* begin *
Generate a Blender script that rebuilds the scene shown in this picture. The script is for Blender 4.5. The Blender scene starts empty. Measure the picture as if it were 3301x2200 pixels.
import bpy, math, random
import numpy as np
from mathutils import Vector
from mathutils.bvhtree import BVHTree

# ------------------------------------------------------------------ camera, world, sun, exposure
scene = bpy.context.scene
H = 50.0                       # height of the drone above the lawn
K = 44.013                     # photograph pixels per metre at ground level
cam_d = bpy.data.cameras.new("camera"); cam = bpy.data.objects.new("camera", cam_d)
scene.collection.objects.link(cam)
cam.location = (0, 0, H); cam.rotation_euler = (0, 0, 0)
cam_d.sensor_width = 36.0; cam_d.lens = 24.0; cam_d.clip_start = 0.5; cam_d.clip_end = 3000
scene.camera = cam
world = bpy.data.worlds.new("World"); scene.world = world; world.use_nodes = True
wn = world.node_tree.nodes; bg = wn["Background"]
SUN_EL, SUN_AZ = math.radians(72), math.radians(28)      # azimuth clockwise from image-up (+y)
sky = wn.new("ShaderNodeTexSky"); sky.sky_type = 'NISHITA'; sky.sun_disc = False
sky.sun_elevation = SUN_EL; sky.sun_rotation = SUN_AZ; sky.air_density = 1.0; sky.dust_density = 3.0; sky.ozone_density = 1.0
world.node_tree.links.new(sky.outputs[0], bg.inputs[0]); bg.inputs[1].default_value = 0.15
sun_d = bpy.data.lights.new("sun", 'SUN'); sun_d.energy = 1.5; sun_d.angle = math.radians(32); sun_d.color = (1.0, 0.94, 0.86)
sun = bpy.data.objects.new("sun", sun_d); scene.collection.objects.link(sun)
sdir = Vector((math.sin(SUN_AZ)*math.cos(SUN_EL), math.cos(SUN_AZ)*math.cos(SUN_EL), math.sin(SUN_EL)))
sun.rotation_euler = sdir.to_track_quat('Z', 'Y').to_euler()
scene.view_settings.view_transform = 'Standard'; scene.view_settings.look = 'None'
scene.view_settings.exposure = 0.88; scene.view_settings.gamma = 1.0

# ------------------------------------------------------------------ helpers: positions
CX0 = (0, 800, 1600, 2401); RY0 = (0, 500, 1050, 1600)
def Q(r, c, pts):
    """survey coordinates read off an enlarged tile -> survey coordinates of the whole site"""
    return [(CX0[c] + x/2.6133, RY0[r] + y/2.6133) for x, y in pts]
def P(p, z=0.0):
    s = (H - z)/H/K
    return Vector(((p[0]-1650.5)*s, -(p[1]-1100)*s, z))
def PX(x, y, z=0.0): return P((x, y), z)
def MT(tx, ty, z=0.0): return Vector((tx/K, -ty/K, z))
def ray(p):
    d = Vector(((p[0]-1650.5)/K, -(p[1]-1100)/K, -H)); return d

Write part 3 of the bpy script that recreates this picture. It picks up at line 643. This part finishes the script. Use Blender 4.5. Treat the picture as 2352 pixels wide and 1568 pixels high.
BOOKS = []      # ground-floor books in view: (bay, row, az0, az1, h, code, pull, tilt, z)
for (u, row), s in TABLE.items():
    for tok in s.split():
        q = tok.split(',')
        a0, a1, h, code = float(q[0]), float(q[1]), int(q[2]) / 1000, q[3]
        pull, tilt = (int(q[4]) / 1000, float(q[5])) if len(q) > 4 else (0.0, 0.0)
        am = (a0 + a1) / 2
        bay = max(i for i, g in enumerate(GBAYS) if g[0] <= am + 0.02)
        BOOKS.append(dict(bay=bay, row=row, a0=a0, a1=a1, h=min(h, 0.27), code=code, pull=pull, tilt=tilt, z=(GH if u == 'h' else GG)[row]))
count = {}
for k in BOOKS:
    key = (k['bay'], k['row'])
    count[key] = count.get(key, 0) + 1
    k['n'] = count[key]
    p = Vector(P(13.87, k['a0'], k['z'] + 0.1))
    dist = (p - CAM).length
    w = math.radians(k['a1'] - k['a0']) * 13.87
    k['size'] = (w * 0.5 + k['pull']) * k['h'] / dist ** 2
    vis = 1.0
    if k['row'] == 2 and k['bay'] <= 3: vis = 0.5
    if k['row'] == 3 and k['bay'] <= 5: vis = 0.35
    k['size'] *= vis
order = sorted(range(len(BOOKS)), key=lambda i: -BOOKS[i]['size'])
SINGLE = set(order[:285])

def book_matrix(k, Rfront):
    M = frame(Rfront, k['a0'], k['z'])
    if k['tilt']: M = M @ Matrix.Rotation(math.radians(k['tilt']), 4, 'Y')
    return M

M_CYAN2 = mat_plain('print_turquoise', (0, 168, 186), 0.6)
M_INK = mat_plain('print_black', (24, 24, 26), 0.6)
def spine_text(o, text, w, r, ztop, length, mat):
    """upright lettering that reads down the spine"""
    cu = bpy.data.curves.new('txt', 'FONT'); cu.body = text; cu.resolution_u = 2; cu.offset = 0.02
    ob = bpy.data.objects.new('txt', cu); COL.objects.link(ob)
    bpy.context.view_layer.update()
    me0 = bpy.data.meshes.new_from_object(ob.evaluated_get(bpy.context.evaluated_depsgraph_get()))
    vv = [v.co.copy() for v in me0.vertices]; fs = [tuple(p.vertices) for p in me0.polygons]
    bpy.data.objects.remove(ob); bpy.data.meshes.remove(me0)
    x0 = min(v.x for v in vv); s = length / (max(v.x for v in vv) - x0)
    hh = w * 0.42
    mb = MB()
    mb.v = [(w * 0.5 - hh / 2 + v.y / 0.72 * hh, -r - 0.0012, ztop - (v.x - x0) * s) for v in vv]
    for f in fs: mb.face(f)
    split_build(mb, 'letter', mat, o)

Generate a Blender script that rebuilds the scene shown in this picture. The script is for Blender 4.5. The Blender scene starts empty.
* end *
Recite the full listing above exactly.

Generate a Blender script that rebuilds the scene shown in this picture. The script is for Blender 4.5. The Blender scene starts empty. Measure the picture as if it were 3301x2200 pixels.
import bpy, math, random
import numpy as np
from mathutils import Vector
from mathutils.bvhtree import BVHTree

# ------------------------------------------------------------------ camera, world, sun, exposure
scene = bpy.context.scene
H = 50.0                       # height of the drone above the lawn
K = 44.013                     # photograph pixels per metre at ground level
cam_d = bpy.data.cameras.new("camera"); cam = bpy.data.objects.new("camera", cam_d)
scene.collection.objects.link(cam)
cam.location = (0, 0, H); cam.rotation_euler = (0, 0, 0)
cam_d.sensor_width = 36.0; cam_d.lens = 24.0; cam_d.clip_start = 0.5; cam_d.clip_end = 3000
scene.camera = cam
world = bpy.data.worlds.new("World"); scene.world = world; world.use_nodes = True
wn = world.node_tree.nodes; bg = wn["Background"]
SUN_EL, SUN_AZ = math.radians(72), math.radians(28)      # azimuth clockwise from image-up (+y)
sky = wn.new("ShaderNodeTexSky"); sky.sky_type = 'NISHITA'; sky.sun_disc = False
sky.sun_elevation = SUN_EL; sky.sun_rotation = SUN_AZ; sky.air_density = 1.0; sky.dust_density = 3.0; sky.ozone_density = 1.0
world.node_tree.links.new(sky.outputs[0], bg.inputs[0]); bg.inputs[1].default_value = 0.15
sun_d = bpy.data.lights.new("sun", 'SUN'); sun_d.energy = 1.5; sun_d.angle = math.radians(32); sun_d.color = (1.0, 0.94, 0.86)
sun = bpy.data.objects.new("sun", sun_d); scene.collection.objects.link(sun)
sdir = Vector((math.sin(SUN_AZ)*math.cos(SUN_EL), math.cos(SUN_AZ)*math.cos(SUN_EL), math.sin(SUN_EL)))
sun.rotation_euler = sdir.to_track_quat('Z', 'Y').to_euler()
scene.view_settings.view_transform = 'Standard'; scene.view_settings.look = 'None'
scene.view_settings.exposure = 0.88; scene.view_settings.gamma = 1.0

# ------------------------------------------------------------------ helpers: positions
CX0 = (0, 800, 1600, 2401); RY0 = (0, 500, 1050, 1600)
def Q(r, c, pts):
    """survey coordinates read off an enlarged tile -> survey coordinates of the whole site"""
    return [(CX0[c] + x/2.6133, RY0[r] + y/2.6133) for x, y in pts]
def P(p, z=0.0):
    s = (H - z)/H/K
    return Vector(((p[0]-1650.5)*s, -(p[1]-1100)*s, z))
def PX(x, y, z=0.0): return P((x, y), z)
def MT(tx, ty, z=0.0): return Vector((tx/K, -ty/K, z))
def ray(p):
    d = Vector(((p[0]-1650.5)/K, -(p[1]-1100)/K, -H)); return d

Write part 3 of the bpy script that recreates this picture. It picks up at line 643. This part finishes the script. Use Blender 4.5. Treat the picture as 2352 pixels wide and 1568 pixels high.
BOOKS = []      # ground-floor books in view: (bay, row, az0, az1, h, code, pull, tilt, z)
for (u, row), s in TABLE.items():
    for tok in s.split():
        q = tok.split(',')
        a0, a1, h, code = float(q[0]), float(q[1]), int(q[2]) / 1000, q[3]
        pull, tilt = (int(q[4]) / 1000, float(q[5])) if len(q) > 4 else (0.0, 0.0)
        am = (a0 + a1) / 2
        bay = max(i for i, g in enumerate(GBAYS) if g[0] <= am + 0.02)
        BOOKS.append(dict(bay=bay, row=row, a0=a0, a1=a1, h=min(h, 0.27), code=code, pull=pull, tilt=tilt, z=(GH if u == 'h' else GG)[row]))
count = {}
for k in BOOKS:
    key = (k['bay'], k['row'])
    count[key] = count.get(key, 0) + 1
    k['n'] = count[key]
    p = Vector(P(13.87, k['a0'], k['z'] + 0.1))
    dist = (p - CAM).length
    w = math.radians(k['a1'] - k['a0']) * 13.87
    k['size'] = (w * 0.5 + k['pull']) * k['h'] / dist ** 2
    vis = 1.0
    if k['row'] == 2 and k['bay'] <= 3: vis = 0.5
    if k['row'] == 3 and k['bay'] <= 5: vis = 0.35
    k['size'] *= vis
order = sorted(range(len(BOOKS)), key=lambda i: -BOOKS[i]['size'])
SINGLE = set(order[:285])

def book_matrix(k, Rfront):
    M = frame(Rfront, k['a0'], k['z'])
    if k['tilt']: M = M @ Matrix.Rotation(math.radians(k['tilt']), 4, 'Y')
    return M

M_CYAN2 = mat_plain('print_turquoise', (0, 168, 186), 0.6)
M_INK = mat_plain('print_black', (24, 24, 26), 0.6)
def spine_text(o, text, w, r, ztop, length, mat):
    """upright lettering that reads down the spine"""
    cu = bpy.data.curves.new('txt', 'FONT'); cu.body = text; cu.resolution_u = 2; cu.offset = 0.02
    ob = bpy.data.objects.new('txt', cu); COL.objects.link(ob)
    bpy.context.view_layer.update()
    me0 = bpy.data.meshes.new_from_object(ob.evaluated_get(bpy.context.evaluated_depsgraph_get()))
    vv = [v.co.copy() for v in me0.vertices]; fs = [tuple(p.vertices) for p in me0.polygons]
    bpy.data.objects.remove(ob); bpy.data.meshes.remove(me0)
    x0 = min(v.x for v in vv); s = length / (max(v.x for v in vv) - x0)
    hh = w * 0.42
    mb = MB()
    mb.v = [(w * 0.5 - hh / 2 + v.y / 0.72 * hh, -r - 0.0012, ztop - (v.x - x0) * s) for v in vv]
    for f in fs: mb.face(f)
    split_build(mb, 'letter', mat, o)

Generate a Blender script that rebuilds the scene shown in this picture. The script is for Blender 4.5. The Blender scene starts empty.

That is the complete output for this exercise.